We consider implications of our new model of quasar lifetimes and light curves for the quasar luminosity function (LF) at different frequencies and redshifts. In our picture, quasars evolve rapidly and the lifetime depends on both their instantaneous and peak luminosities. The bright end of the LF traces the peak intrinsic quasar activity, but the faint end consists of quasars which are either undergoing exponential growth to much larger masses and luminosities, or are in sub-Eddington quiescent states going into or coming out of a period of peak activity. The break in the observed LF corresponds directly to the maximum in the intrinsic distribution of peak luminosities, which falls off at both brighter and fainter luminosities.
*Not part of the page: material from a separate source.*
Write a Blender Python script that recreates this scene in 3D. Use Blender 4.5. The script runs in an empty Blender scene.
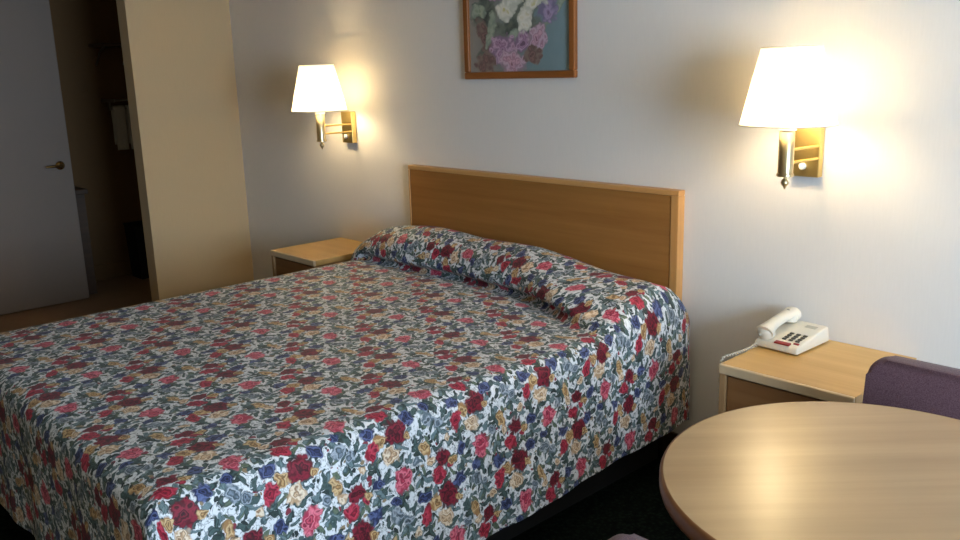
import bpy, bmesh, math, random
from mathutils import Vector, Matrix
random.seed(7)
sc = bpy.context.scene
COL = sc.collection

# ---------------------------------------------------------------- camera
CX, CY, CZ, YAW, PITCH, ROLL, FPX = 2.55186, -2.71816, 1.5195, 0.81644, 0.23105, -0.02819, 857.58
def camera():
    cy, sy = math.cos(YAW), math.sin(YAW)
    f = Vector((-sy*math.cos(PITCH), cy*math.cos(PITCH), -math.sin(PITCH)))
    r = Vector((cy, sy, 0)); u = r.cross(f)
    c, s = math.cos(ROLL), math.sin(ROLL)
    r2 = c*r + s*u; u2 = -s*r + c*u
    cd = bpy.data.cameras.new('camera'); co = bpy.data.objects.new('camera', cd); COL.objects.link(co)
    cd.sensor_width = 36; cd.lens = FPX/960*36; cd.clip_start = .02
    m = Matrix((r2, u2, -f)).transposed().to_4x4(); m.translation = (CX, CY, CZ)
    co.matrix_world = m; sc.camera = co
camera()

# ---------------------------------------------------------------- world, daylight, exposure
w = bpy.data.worlds.new('world'); sc.world = w; w.use_nodes = True
w.node_tree.nodes['Background'].inputs[0].default_value = (.62, .78, 1, 1)
w.node_tree.nodes['Background'].inputs[1].default_value = 1.0
def area(name, loc, target, sx, sy, power, colour):
    l = bpy.data.lights.new(name, 'AREA'); l.shape = 'RECTANGLE'; l.size = sx; l.size_y = sy
    l.energy = power; l.color = colour
    o = bpy.data.objects.new(name, l); COL.objects.link(o); o.location = loc
    d = Vector(target) - Vector(loc)
    o.rotation_euler = d.to_track_quat('-Z', 'Y').to_euler()
    return o
WIN = (-2.60, -1.10, .75, 2.05)                       # window in the right wall: y0, y1, z0, z1
area('daylight', (4.34, (WIN[0]+WIN[1])/2, (WIN[2]+WIN[3])/2), (0, (WIN[0]+WIN[1])/2, (WIN[2]+WIN[3])/2), 1.46, 1.26, 122, (.60, .79, 1.0))
BULB = 98.0                                            # strength of the bulbs in the wall lamps
vs = sc.view_settings
vs.view_transform = 'Standard'; vs.look = 'None'; vs.exposure = 0.45; vs.gamma = 1.0; vs.use_curve_mapping = False
sc.cycles.use_denoising = True
sc.cycles.max_bounces = 8; sc.cycles.diffuse_bounces = 5; sc.cycles.transmission_bounces = 5
sc.cycles.caustics_reflective = False; sc.cycles.caustics_refractive = False
sc.cycles.sample_clamp_indirect = 40.0

# ---------------------------------------------------------------- helpers
def lin(r, g, b):
    f = lambda v: (v/255/12.92) if v/255 <= .04045 else ((v/255+.055)/1.055)**2.4
    return (f(r), f(g), f(b), 1)

class NT:
    def __init__(s, tree): s.t = tree
    def n(s, typ, ins=None, **kw):
        nd = s.t.nodes.new(typ)
        for k, v in kw.items(): setattr(nd, k, v)
        for k, v in (ins or {}).items():
            sk = nd.inputs[k]
            if hasattr(v, 'is_output'): s.t.links.new(v, sk)
            else: sk.default_value = v
        return nd
    def math(s, op, a, b=0.0, c=0.0, clamp=False):
        return s.n('ShaderNodeMath', {0: a, 1: b, 2: c}, operation=op, use_clamp=clamp).outputs[0]
    def vec(s, op, a, b=None, c=None):
        ins = {0: a}
        if b is not None: ins[1] = b
        if c is not None: ins[2] = c
        nd = s.n('ShaderNodeVectorMath', ins, operation=op)
        return nd.outputs['Value'] if op in ('DOT_PRODUCT', 'LENGTH', 'DISTANCE') else nd.outputs[0]
    def mix(s, fac, a, b, blend='MIX'):
        nd = s.n('ShaderNodeMix', {0: fac, 6: a, 7: b}, data_type='RGBA', blend_type=blend)
        return nd.outputs[2]
    def ramp(s, fac, stops, interp='LINEAR'):
        nd = s.n('ShaderNodeValToRGB', {0: fac}); cr = nd.color_ramp; cr.interpolation = interp
        while len(cr.elements) > 1: cr.elements.remove(cr.elements[-1])
        cr.elements[0].position, cr.elements[0].color = stops[0]
        for p, c in stops[1:]:
            e = cr.elements.new(p); e.color = c
        return nd.outputs[0]
    def noise(s, vec, scale, detail=3, rough=.55, out=0):
        return s.n('ShaderNodeTexNoise', {'Vector': vec, 'Scale': scale, 'Detail': detail, 'Roughness': rough}).outputs[out]
    def scalev(s, vec, sc_, rot=(0, 0, 0), loc=(0, 0, 0)):
        return s.n('ShaderNodeMapping', {0: vec, 1: loc, 2: rot, 3: sc_}).outputs[0]

def mat(name, colour=None, rough=.5, metal=0.0, spec=.5, build=None, bump=None, **extra):
    m = bpy.data.materials.new(name); m.use_nodes = True
    g = NT(m.node_tree); b = m.node_tree.nodes['Principled BSDF']
    b.inputs['Roughness'].default_value = rough; b.inputs['Metallic'].default_value = metal
    b.inputs['Specular IOR Level'].default_value = spec
    for k, v in extra.items(): b.inputs[k.replace('_', ' ')].default_value = v
    if colour is not None: b.inputs['Base Color'].default_value = colour
    co = g.n('ShaderNodeTexCoord')
    if build:
        m.node_tree.links.new(build(g, co), b.inputs['Base Color'])
    if bump:
        h, st, di = bump(g, co)
        bn = g.n('ShaderNodeBump', {'Strength': st, 'Distance': di, 'Height': h})
        m.node_tree.links.new(bn.outputs[0], b.inputs['Normal'])
    return m

def mottled(c, amt=.06, scale=40):
    def f(g, co):
        n = g.noise(co.outputs['Object'], scale, 2)
        k = g.math('MULTIPLY_ADD', n, 2*amt, 1-amt)
        return g.mix(1.0, c, g.n('ShaderNodeCombineColor', {0: k, 1: k, 2: k}).outputs[0], 'MULTIPLY')
    return f
def grain_bump(scale, st=.2, di=.002):
    return lambda g, co: (g.noise(co.outputs['Object'], scale, 3), st, di)

def wood(name, dark, light, axis='x', angle=0.0, rough=.4, fine=1.0):
    """laminate with long grain along one axis"""
    sc_ = {'x': (1.2, 26, 26), 'y': (26, 1.2, 26), 'z': (26, 26, 1.2)}[axis]
    def f(g, co):
        v = g.scalev(co.outputs['Object'], (1, 1, 1), (0, 0, angle))
        v = g.scalev(v, sc_)
        a = g.noise(v, 1.0*fine, 5, .6)
        v2 = g.scalev(v, (.35, .22, .22))
        b_ = g.noise(v2, 1.0, 2, .5)
        s = g.math('ADD', g.math('MULTIPLY', a, .55), g.math('MULTIPLY', b_, .45))
        c1 = g.ramp(s, [(.34, dark), (.66, light)])
        pores = g.noise(g.scalev(v, (1.6, 5, 5)), 1.0, 2, .6)
        pm = g.ramp(pores, [(.60, (0, 0, 0, 1)), (.74, (.22, .22, .22, 1))])
        return g.mix(pm, c1, dark)
    return mat(name, rough=rough, spec=.5, build=f)

def mesh_obj(name, bm, m=None, parent=None, smooth=False, loc=None):
    me = bpy.data.meshes.new(name)
    bmesh.ops.recalc_face_normals(bm, faces=bm.faces)
    bm.to_mesh(me); bm.free()
    if m: me.materials.append(m)
    if smooth:
        for p in me.polygons: p.use_smooth = True
    o = bpy.data.objects.new(name, me); COL.objects.link(o)
    if parent: o.parent = parent
    if loc: o.location = loc
    return o
def sharp(o, ang=40):
    me = o.data
    for p in me.polygons: p.use_smooth = True
    me.set_sharp_from_angle(angle=math.radians(ang))
    return o
def tag(o, label=None, cat=None, group=None, kind=None):
    if label: o['label'] = label
    if cat: o['category'] = cat
    if group: o['group'] = group
    if kind: o['kind'] = kind
    return o
def empty(name, loc, rz=0):
    o = bpy.data.objects.new(name, None); COL.objects.link(o); o.location = loc; o.rotation_euler = (0, 0, rz)
    o.empty_display_size = .1
    return o
def dup(root, loc, rz, label):
    r = root.copy(); COL.objects.link(r); r.location = loc; r.rotation_euler = (0, 0, rz); r['label'] = label
    for ch in list(root.children):
        c = ch.copy(); COL.objects.link(c); c.parent = r
        for gch in list(ch.children):
            d = gch.copy(); COL.objects.link(d); d.parent = c
    return r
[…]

We study this model using simulations of galaxy mergers which successfully reproduce a wide range of observed quasar phenomena, including the observed column density distribution. By combining quasar lifetimes and the distribution of maximum quasar luminosities determined from the observed hard X-ray LF with the corresponding luminosity and host-system dependent column densities, we produce the expected soft X-ray and B-band LFs. Our predictions agree exceptionally well with the observed LFs at all observed luminosities, over the redshift range considered (z < 1), without invoking any ad hoc assumptions about an obscured population of sources. Our results also suggest that observed correlations in hard X-ray samples between the obscured fraction of quasars and luminosity can be explained in the context of our model by the expulsion of surrounding gas due to heating from accretion feedback energy as a quasar nears its peak luminosity and final black hole mass.